Sunday, September 4, 2011

Changing genealogy software – how it’s going

I recently mentioned that I’m changing genealogy software. Three weeks on, I’m still happy that I made the right decision.

The most surprising thing to me has been feeling like a newbie! I’m used to being very proficient in the software I use – not expert, but better than average. I knew there would be a learning curve but I didn’t anticipate the newbie feeling that came with it. I’ve got a lot of clicking on menu items and trying things out to do!

The transfer itself was reasonably smooth. I found that 232 people had been detached from their parents on import. I think this was due to a flaw in the GEDCOM export for some (but not all?!) of the people in my old database. Fortunately I had an error listing which told me who the people affected were, and their parent families. It took me about 1.5 hours to link everyone up again. That was not how I wanted to spend my time, but not the end of the world, either.

That was the only unexpected hitch, and the most serious one. The other hitches were all expected…

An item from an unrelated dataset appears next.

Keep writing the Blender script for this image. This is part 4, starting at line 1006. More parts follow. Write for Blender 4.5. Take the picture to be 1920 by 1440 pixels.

My main challenges now include:

  • Deciding how to handle all the witnesses to other people’s events. Genbox had a “witness” feature, Family Historian doesn’t, so I will have to re-input that information… but how? For now I’m taking my time about it, reading up on forum posts and other internet discussion to see how people handle witnesses in software without “witness” features before I commit to an approach.
    Any comments on how others do this would be welcome.
  • Adding details back into the source information. In most cases all the critical information transferred, but there are a few instances – mostly references to BDM index entries – where the detail, such as it was, didn’t seem to come over.
  • Hooking up all my multimedia properly. This isn’t the fault of my software, I’ve obviously rearranged things without telling my database about it! Broken links are a bit more obvious in Family Historian and to some extent can be batch fixed. Again, I’m taking my time about this and trying things out before I rush in.
  • Correcting errors in my information. Again, these are clearly not the fault of my software. With a slightly different view I’m spotting little errors that, I guess, used to be like part of the furniture to me.

The best surprise about Family Historian is its amazing capacity to query your data. I knew that its querying was good when I bought it, but as I’ve played with it more I’ve been thrilled with its ability to set up complex queries that run in a flash. I’m also realising just how customisable many of its other features are.

So yes, there was a little pain but I think the gain has been worth it.